An 8x 10-Gb/s source-synchronous I/O system based on high-density silicon carrier interconnects

Abstract

A source synchronous I/O system based on high-density silicon carrier interconnects is introduced. Benefiting from the advantages of advanced silicon packaging technologies, the system uses 50 μm-pitch μC4s to reduce I/O cell size and fine-pitch interconnects on silicon carrier to achieve record-breaking interconnect density. An I/O architecture is introduced with link redundancy such that any link can be taken out of service for periodic recalibration without interrupting data transmission. A timing recovery system using two phase rotators shared across all bits in a receive bus is presented. To demonstrate these concepts, an I/O chipset using this architecture is fabricated in 45 nm SOI CMOS technology. It includes compact DFE-IIR equalization in the receiver, as well as a new all-CMOS phase rotator. The chipset is mounted to a silicon carrier tile via Pb-free SnAg μ C4 solder bumps.

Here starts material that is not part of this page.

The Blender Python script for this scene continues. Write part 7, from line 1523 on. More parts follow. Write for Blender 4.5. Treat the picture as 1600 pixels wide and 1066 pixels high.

Chip-to-chip communication is achieved over ultra-dense interconnects with pitches of between 8 μm and 22 μm. 8 × 10-Gb/s data is received over distances up to 4 cm with a link energy efficiency of 5.3 pJ/bit from 1 V TX and RX power supplies. 8× 9-Gb/s data is recovered from a 6-cm link with 16.3 dB loss at 4.5 GHz with an efficiency of 6.1 pJ/bit. © 2012 IEEE.